**Exercise data**
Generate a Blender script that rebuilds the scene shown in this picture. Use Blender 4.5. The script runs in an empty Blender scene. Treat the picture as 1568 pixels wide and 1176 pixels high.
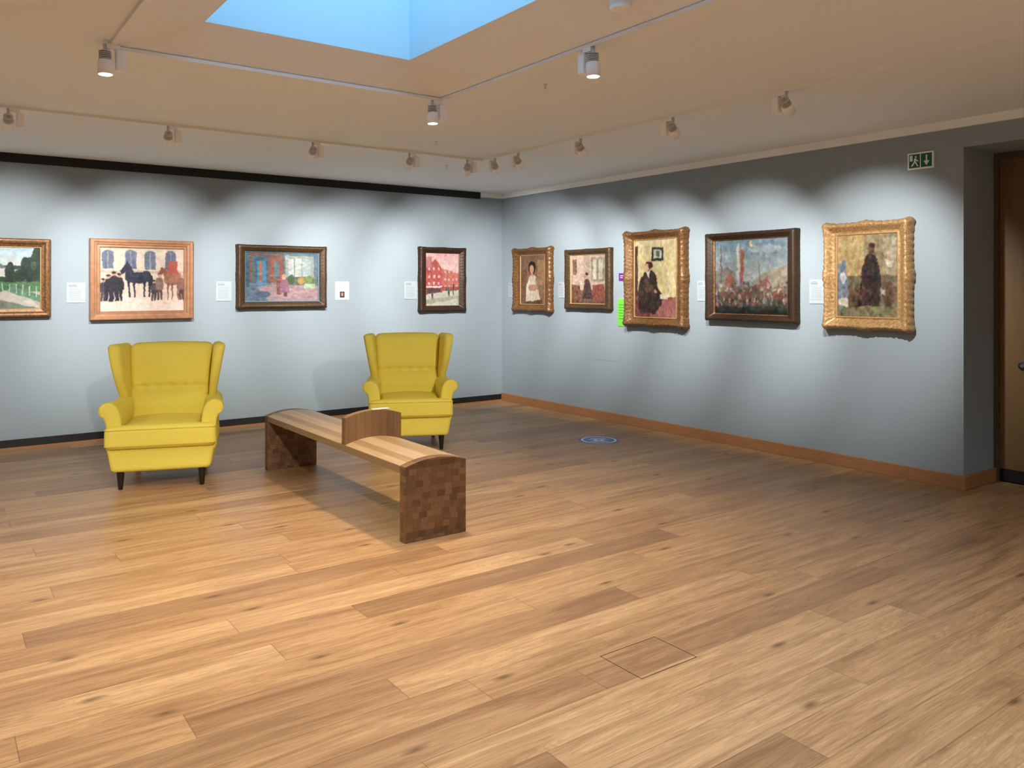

...

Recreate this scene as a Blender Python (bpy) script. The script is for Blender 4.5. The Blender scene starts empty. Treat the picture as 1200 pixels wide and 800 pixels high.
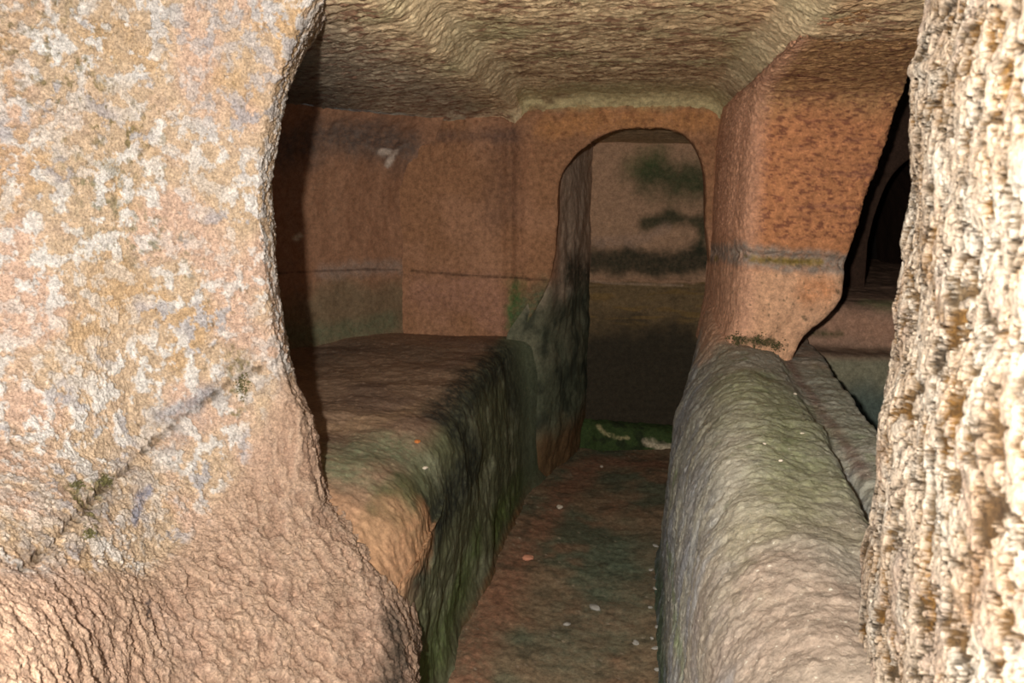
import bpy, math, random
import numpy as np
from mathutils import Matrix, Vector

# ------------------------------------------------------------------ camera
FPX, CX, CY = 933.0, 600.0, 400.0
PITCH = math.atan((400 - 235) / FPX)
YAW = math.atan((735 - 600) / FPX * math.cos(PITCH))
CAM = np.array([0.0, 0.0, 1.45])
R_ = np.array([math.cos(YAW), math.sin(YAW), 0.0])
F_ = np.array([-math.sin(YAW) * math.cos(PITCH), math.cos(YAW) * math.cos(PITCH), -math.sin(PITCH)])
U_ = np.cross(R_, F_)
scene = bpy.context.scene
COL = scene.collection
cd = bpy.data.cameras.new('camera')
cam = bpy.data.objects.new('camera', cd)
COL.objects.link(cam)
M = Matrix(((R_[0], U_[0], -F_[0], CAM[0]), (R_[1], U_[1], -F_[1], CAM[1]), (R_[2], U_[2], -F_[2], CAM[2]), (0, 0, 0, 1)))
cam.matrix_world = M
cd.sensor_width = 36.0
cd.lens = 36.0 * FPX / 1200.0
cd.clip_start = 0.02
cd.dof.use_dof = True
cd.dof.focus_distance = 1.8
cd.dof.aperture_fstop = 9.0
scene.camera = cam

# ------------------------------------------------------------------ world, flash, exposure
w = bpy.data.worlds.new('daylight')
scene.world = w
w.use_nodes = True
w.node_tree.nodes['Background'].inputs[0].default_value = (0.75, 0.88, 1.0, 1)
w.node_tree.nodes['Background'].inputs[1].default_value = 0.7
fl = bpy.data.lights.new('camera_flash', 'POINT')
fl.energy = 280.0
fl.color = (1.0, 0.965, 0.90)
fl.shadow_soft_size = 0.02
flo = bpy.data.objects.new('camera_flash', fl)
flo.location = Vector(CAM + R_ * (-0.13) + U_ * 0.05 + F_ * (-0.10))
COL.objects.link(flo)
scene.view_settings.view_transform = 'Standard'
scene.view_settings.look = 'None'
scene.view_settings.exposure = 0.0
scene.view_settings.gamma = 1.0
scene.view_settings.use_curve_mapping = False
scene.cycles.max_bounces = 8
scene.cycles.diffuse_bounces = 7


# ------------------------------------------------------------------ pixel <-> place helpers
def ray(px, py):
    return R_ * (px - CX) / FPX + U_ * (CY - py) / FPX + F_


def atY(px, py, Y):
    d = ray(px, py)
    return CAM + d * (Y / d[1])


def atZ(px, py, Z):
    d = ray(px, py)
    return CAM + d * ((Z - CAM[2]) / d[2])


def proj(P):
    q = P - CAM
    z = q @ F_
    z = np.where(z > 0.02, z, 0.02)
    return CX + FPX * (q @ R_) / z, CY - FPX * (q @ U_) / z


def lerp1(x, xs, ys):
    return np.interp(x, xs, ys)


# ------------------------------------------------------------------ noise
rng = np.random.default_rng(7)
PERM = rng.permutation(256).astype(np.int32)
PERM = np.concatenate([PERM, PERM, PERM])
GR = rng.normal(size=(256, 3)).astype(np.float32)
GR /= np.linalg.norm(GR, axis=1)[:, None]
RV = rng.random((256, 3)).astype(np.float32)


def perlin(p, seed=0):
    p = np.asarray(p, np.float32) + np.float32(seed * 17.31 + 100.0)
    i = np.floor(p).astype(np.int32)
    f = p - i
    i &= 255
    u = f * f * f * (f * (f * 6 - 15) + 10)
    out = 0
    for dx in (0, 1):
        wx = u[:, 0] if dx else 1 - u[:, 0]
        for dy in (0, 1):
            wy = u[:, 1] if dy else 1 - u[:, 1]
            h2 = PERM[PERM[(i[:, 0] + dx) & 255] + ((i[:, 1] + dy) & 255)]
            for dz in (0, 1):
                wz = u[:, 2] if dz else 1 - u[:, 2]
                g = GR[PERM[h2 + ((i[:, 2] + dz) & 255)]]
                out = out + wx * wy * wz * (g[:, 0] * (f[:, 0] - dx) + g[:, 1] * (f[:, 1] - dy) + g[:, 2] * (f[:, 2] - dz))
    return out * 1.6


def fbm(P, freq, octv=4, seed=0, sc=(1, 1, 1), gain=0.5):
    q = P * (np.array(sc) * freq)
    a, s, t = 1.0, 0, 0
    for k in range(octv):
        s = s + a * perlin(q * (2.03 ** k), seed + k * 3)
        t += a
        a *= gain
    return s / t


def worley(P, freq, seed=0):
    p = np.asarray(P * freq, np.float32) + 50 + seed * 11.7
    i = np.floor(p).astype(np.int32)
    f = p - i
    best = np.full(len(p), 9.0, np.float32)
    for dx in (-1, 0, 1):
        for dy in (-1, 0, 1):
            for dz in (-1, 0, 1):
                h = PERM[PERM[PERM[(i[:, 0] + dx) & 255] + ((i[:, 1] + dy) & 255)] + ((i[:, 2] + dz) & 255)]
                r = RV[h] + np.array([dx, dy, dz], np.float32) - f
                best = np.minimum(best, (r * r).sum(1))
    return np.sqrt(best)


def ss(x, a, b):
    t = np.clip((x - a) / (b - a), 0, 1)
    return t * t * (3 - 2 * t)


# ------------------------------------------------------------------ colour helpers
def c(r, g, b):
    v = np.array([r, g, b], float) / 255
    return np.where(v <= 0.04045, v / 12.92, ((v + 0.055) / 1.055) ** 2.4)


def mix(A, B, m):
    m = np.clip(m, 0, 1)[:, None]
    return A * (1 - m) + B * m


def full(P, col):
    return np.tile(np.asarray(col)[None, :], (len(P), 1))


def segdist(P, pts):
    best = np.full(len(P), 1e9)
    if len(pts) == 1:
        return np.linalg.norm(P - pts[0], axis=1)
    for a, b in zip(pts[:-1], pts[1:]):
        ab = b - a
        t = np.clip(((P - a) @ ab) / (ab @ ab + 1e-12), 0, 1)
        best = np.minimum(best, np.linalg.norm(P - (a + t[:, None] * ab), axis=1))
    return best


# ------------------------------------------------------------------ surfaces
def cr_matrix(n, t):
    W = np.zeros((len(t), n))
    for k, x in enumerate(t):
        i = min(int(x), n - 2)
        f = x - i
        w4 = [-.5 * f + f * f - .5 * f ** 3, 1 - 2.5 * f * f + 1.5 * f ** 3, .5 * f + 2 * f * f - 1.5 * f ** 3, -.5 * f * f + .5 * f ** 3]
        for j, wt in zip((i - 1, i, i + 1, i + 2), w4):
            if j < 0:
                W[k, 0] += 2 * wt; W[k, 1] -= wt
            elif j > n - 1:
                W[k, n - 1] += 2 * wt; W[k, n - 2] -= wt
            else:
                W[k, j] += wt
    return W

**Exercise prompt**
Everything from the line that contains "Recreate this scene" down to the line that contains "from mathutils import Matrix, Vector" should be written out exactly, end lines too, minus the pictures.

**Answer to the problem**
Recreate this scene as a Blender Python (bpy) script. The script is for Blender 4.5. The Blender scene starts empty. Treat the picture as 1200 pixels wide and 800 pixels high.
import bpy, math, random
import numpy as np
from mathutils import Matrix, Vector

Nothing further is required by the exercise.